- Aim
Look at the data below and print exactly the lines from its first line through the line with "PI = math.pi"; the pictures stay out of the copy.

▼

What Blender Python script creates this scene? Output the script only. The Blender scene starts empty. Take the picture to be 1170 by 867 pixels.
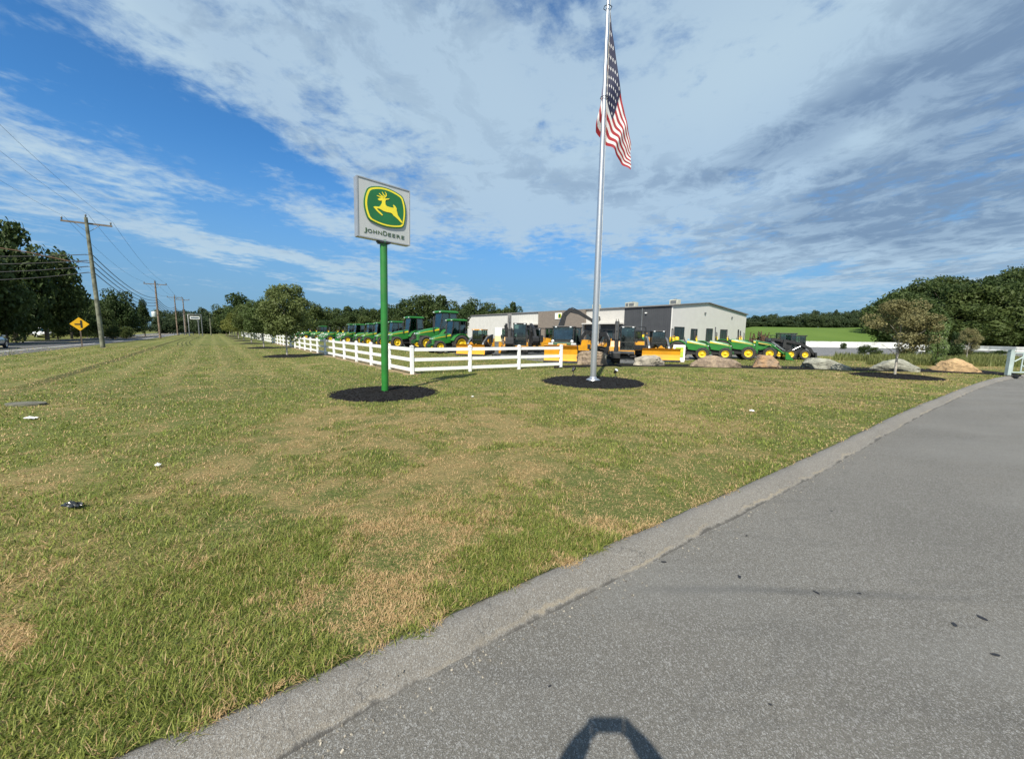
import bpy, bmesh, math, random
import numpy as np
from mathutils import Vector, Matrix, noise as mnoise
from mathutils.geometry import delaunay_2d_cdt
C = bpy.context.scene
COL = C.collection
R = math.radians
PI = math.pi

# ------------------------------------------------------------------ camera
FPX = 437.0; CAMZ = 1.75
pit = math.atan((433.5-381)/FPX); rol = R(.8)
Fv = Vector((0, math.cos(pit), -math.sin(pit)))
R0 = Vector((1,0,0)); U0 = Vector((0, math.sin(pit), math.cos(pit)))
Rv = R0*math.cos(rol)+U0*math.sin(rol); Uv = U0*math.cos(rol)-R0*math.sin(rol)
def pdir(px, py):
    return (Fv*FPX + Rv*(px-585) + Uv*(433.5-py)).normalized()
def G(px, py, z=0):
    v = pdir(px, py); t = (z-CAMZ)/v.z
    return Vector((v.x*t, v.y*t, z))
def at(px, Y):
    v = pdir(px, 385); return v.x/v.y*Y
def ztop(px, py, Y):
    v = pdir(px, py); return CAMZ+v.z/v.y*Y
def W(a, p, z=0): return Vector((-.616*a+.788*p, .788*a+.616*p, z))

cam = bpy.data.cameras.new('camera'); camo = bpy.data.objects.new('camera', cam); COL.objects.link(camo)
cam.sensor_width = 36; cam.lens = 36*FPX/1170; cam.clip_start = .02; cam.clip_end = 6000
M = Matrix((Rv, Uv, -Fv)).transposed().to_4x4(); M.translation = Vector((0,0,CAMZ)); camo.matrix_world = M
C.camera = camo
C.render.resolution_x = 1024; C.render.resolution_y = 758
C.view_settings.view_transform = 'Standard'; C.view_settings.look = 'None'; C.view_settings.gamma = 1
C.view_settings.exposure = 0.58

# ------------------------------------------------------------------ materials
def NN(nt, t, **k):
    n = nt.nodes.new(t)
    for a, b in k.items(): setattr(n, a, b)
    return n
def mth(nt, op, a, b=None, c=None, clamp=False):
    n = nt.nodes.new('ShaderNodeMath'); n.operation = op; n.use_clamp = clamp
    for i, v in enumerate((a, b, c)):
        if v is None: continue
        if isinstance(v, (int, float)): n.inputs[i].default_value = v
        else: nt.links.new(v, n.inputs[i])
    return n.outputs[0]
def mixc(nt, f, a, b, mode='MIX'):
    n = nt.nodes.new('ShaderNodeMix'); n.data_type = 'RGBA'; n.blend_type = mode; n.clamp_factor = True
    for s, v in ((n.inputs[0], f), (n.inputs[6], a), (n.inputs[7], b)):
        if isinstance(v, (int, float)): s.default_value = v
        elif isinstance(v, tuple): s.default_value = (*v[:3], 1)
        else: nt.links.new(v, s)
    return n.outputs[2]
def sstep(nt, v, lo, hi, o0=0., o1=1.):
    n = nt.nodes.new('ShaderNodeMapRange'); n.interpolation_type = 'SMOOTHSTEP'; n.clamp = True
    if isinstance(v, (int, float)): n.inputs[0].default_value = v
    else: nt.links.new(v, n.inputs[0])
    for i, x in zip((1,2,3,4), (lo, hi, o0, o1)): n.inputs[i].default_value = x
    return n.outputs[0]
def nz(nt, vec, scale, detail=4, rough=.55, dist=0.):
    n = nt.nodes.new('ShaderNodeTexNoise')
    n.inputs['Scale'].default_value = scale; n.inputs['Detail'].default_value = detail
    n.inputs['Roughness'].default_value = rough; n.inputs['Distortion'].default_value = dist
    if vec is not None: nt.links.new(vec, n.inputs['Vector'])
    return n.outputs['Fac']
def newmat(name):
    m = bpy.data.materials.new(name); m.use_nodes = True; nt = m.node_tree
    return m, nt, nt.nodes['Principled BSDF']
MATS = {}
def mat(name, col, rough=.6, metal=0., var=.12, scale=6., bump=.0, bscale=40., coat=0., col2=None, dirt=0.):
    if name in MATS: return MATS[name]
    m, nt, p = newmat(name)
    tc = NN(nt, 'ShaderNodeTexCoord').outputs['Object']
    f = nz(nt, tc, scale, 5)
    c2 = col2 if col2 else tuple(c*(1-var*2.2) for c in col)
    c1 = col if col2 else tuple(min(1, c*(1+var)) for c in col)
    c = mixc(nt, sstep(nt, f, .3, .7), c1, c2)
    if dirt:
        d = nz(nt, tc, scale*.4, 6, .65)
        c = mixc(nt, mth(nt, 'MULTIPLY', sstep(nt, d, .48, .75), dirt), c, (.16, .13, .09))
    nt.links.new(c, p.inputs['Base Color'])
    p.inputs['Metallic'].default_value = metal
    nt.links.new(sstep(nt, f, 0, 1, max(.03, rough-.1), min(1, rough+.1)), p.inputs['Roughness'])
    if coat: p.inputs['Coat Weight'].default_value = coat; p.inputs['Coat Roughness'].default_value = .08
    if bump:
        b = NN(nt, 'ShaderNodeBump'); b.inputs['Strength'].default_value = bump; b.inputs['Distance'].default_value = .02
        nt.links.new(nz(nt, tc, bscale, 4), b.inputs['Height']); nt.links.new(b.outputs[0], p.inputs['Normal'])
    MATS[name] = m; return m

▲

- Result for this task
What Blender Python script creates this scene? Output the script only. The Blender scene starts empty. Take the picture to be 1170 by 867 pixels.
import bpy, bmesh, math, random
import numpy as np
from mathutils import Vector, Matrix, noise as mnoise
from mathutils.geometry import delaunay_2d_cdt
C = bpy.context.scene
COL = C.collection
R = math.radians
PI = math.pi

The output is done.